Friday, September 24, 2010

Historic Restaurants of Chicago

I don't think anybody would dispute the claim that The Berghoff is Chicago's most historic restaurant. This German beer hall opened in 1898, was granted Liquor License No. 1 after the repeal of prohibition in 1933, and served continuously until the family decided to close it in early 2006. It was reopened shortly thereafter by Carolyn Berghoff, the fourth-generation family member at the helm, who added diversity to the menu while retaining many of the Teutonic staples. Unfortunately, the restaurant has little to recommend it beyond history and beer. The food is best avoided. I had the jagerschnitzel (Pork cutlet, sautéed with mushrooms, bacon and Jagermeister infused sauce, flanked on either side with caramelized root vegetables and spaetzles), which wasn't too bad, but the root vegetables were awful and the spaetzle was a veritable salt mine.

My dining partner, the wacky conceptual artist and poet Bradley Lastname, was seriously disappointed by his pappardelle ai funghi. An even greater dissapointment was the limp and cloying apple strudel. Even though the place was almost empty on a Friday night at 8:45 it took an eternity for somebody to seat us and the service, by bored automatons, was no better than the food. Granted The Loop is pretty dead in the evening, but you'd think a Chicago institution would have some business. I have to assume they fare better at lunch, unless everybody has figured out by now that the food sucks.

If not for my beer flight, 4- or 5-ounce servings of five different house brews, I'd have nothing nice to say about The Berghoff, which is clearly coasting on name recognition.

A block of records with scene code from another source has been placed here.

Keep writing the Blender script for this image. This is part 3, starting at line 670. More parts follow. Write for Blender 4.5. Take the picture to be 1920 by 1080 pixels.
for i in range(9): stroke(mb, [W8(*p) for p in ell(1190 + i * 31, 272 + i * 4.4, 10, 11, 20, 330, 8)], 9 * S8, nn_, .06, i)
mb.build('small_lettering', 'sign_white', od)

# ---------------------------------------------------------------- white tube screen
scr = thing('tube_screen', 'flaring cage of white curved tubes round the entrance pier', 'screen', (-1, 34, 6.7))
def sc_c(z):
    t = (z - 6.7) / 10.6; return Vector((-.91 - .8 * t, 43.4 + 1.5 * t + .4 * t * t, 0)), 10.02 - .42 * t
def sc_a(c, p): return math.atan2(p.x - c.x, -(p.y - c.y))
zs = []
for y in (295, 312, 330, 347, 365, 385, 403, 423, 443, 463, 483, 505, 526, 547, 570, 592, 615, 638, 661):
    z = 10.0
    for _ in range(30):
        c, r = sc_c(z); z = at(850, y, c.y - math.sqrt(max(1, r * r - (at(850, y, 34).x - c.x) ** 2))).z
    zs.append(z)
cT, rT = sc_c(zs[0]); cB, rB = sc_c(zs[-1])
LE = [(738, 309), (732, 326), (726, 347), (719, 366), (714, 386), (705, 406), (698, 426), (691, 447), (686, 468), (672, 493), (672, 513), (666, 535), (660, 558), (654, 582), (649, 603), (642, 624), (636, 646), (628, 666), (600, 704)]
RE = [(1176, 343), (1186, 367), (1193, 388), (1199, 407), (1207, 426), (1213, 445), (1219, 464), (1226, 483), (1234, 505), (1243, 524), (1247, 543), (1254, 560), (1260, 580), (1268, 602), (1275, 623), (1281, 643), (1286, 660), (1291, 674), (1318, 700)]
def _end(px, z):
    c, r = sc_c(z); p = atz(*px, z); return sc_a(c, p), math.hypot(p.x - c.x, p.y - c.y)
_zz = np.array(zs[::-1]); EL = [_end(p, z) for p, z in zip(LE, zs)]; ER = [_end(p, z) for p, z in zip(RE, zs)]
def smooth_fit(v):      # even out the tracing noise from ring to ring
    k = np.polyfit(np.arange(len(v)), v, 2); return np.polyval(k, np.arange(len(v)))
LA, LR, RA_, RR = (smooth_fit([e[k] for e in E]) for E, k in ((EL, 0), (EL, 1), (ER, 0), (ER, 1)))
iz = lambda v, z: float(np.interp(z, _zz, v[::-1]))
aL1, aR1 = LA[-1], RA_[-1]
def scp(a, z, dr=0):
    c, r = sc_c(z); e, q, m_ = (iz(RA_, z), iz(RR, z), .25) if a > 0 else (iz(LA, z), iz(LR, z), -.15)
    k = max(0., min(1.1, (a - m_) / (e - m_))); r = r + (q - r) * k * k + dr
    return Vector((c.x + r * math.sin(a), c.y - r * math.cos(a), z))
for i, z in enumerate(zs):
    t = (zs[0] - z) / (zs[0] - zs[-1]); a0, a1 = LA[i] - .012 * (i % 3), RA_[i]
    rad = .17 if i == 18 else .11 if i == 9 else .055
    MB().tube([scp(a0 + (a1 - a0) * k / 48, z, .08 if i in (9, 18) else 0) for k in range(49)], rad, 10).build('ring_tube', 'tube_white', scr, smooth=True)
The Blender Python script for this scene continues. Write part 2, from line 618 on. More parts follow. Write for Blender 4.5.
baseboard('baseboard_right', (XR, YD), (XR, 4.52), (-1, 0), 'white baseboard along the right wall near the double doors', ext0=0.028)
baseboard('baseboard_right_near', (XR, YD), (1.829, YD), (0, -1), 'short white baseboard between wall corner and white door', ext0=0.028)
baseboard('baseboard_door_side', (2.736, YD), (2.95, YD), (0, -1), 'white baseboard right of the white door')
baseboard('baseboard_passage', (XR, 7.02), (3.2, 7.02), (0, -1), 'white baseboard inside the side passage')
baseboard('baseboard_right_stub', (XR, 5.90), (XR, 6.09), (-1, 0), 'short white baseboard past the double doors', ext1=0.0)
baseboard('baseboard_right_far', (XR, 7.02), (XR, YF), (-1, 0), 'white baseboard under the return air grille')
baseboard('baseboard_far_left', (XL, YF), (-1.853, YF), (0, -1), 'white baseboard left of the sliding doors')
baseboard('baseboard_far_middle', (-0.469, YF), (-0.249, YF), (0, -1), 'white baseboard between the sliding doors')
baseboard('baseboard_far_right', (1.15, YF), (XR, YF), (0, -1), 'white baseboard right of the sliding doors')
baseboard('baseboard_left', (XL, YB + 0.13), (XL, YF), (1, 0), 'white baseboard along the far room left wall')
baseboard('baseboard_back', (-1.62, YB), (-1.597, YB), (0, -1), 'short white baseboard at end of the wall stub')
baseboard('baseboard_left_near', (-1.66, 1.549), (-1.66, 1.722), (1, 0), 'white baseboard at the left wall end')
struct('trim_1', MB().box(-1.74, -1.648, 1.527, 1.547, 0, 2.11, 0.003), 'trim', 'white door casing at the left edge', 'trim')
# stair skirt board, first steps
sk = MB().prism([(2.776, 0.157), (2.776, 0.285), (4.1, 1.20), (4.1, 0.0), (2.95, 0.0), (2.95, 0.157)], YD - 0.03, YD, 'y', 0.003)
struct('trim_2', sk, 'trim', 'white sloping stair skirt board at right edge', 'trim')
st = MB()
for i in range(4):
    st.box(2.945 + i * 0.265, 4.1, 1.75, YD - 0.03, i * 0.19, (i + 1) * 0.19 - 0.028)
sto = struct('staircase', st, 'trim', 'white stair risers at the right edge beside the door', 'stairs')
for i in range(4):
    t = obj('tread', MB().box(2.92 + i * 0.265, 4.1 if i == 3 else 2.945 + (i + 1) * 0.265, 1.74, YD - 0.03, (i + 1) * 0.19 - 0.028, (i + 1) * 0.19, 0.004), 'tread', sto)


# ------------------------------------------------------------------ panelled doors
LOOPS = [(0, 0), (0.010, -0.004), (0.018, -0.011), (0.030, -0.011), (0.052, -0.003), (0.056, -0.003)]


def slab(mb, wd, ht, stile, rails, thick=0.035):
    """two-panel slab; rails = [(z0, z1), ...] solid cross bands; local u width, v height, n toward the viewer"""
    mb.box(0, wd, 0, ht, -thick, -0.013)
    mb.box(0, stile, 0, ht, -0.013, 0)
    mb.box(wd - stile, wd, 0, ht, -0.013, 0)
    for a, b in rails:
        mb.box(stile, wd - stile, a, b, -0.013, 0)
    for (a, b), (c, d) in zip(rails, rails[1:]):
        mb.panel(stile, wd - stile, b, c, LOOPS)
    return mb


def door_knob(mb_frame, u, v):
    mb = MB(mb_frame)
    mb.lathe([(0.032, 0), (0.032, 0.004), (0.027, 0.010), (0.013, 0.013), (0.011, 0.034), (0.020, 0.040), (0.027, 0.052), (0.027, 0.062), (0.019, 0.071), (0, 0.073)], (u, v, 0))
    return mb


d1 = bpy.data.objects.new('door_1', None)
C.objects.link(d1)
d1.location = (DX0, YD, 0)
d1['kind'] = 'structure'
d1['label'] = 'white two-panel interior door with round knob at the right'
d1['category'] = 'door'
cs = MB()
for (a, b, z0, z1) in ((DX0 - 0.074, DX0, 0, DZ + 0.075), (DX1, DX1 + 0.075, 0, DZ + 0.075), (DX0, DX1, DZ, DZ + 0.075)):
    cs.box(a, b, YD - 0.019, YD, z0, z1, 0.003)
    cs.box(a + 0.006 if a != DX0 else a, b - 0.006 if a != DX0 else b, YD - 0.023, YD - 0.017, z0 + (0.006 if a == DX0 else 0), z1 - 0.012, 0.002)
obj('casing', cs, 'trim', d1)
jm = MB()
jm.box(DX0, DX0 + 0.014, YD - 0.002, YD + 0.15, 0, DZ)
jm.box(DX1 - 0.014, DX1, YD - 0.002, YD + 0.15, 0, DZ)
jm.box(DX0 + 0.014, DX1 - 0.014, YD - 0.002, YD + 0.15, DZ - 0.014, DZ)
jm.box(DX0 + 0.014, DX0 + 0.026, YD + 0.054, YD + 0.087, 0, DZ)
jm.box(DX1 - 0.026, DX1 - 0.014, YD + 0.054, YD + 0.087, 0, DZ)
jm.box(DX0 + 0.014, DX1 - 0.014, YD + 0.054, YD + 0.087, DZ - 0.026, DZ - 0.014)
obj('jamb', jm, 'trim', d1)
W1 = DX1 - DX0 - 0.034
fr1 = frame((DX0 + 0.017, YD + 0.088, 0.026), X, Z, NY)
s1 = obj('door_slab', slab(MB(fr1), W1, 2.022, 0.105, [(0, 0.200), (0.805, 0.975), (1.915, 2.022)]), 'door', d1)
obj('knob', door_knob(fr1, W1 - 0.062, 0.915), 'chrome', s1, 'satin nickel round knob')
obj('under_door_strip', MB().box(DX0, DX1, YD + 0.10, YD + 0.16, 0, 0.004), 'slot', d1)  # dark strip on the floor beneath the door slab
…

Lou Mitchell's, a classic lunch counter, coffee shop, diner, what have you, is on the National Register of Historic Places in its Route 66 section. There are always long waits, made easier by the complimentary donut holes and Milk Duds passed out to the hungry, queued multitudes. Actually, if you don't want to wait for a table, especially if you're solo, you can get a spot at the counter pretty quickly. I had planned to have my last breakfast in Chicago there, as it's a stone's throw from Union Station, but, alas, they were closed for Labor Day. But I did eat there some years ago and had an excellent mess of scrambled eggs and sausages and hash browns, served up in a skillet.

Army and Lou's, a soul food restaurant on the South Side, opened in 1945 and is one of the oldest black-owned restaurants in the midwest. It was one of Mayor Harold Washington's favorite spots. I went with pianist extraordinaire Billy Foster, who drove up from his home in Gary, Indiana to join me at the Chicago Jazz Festival that day. I always enjoy Billy's company, but I also appreciated the ride, as it saved me an hour-long bus ride. I had no idea Chicago was so long from north to south until I checked the CTA trip planner. It was 9 miles from my hotel on East Wacker down to 75th Street, and there's lots more Chicago north of Wacker.

My smothered pork chops, for a whopping $10.95, came with a delicious oxtail soup and a choice of one side. I figured ordering mac and cheese on top of smothered pork chops would be coronary overkill, so I went for the healthy choice, creamy cole slaw. Everything was delicious except the mediocre rolls and dry corn bread.

So, I smothered my arteries. So what?

If you're visiting Chicago I highly recommend a meal at Army and Lou's. It's worth the trek.

And definitely skip The Berghoff. Or stop in for a quick beer and eat elsewhere.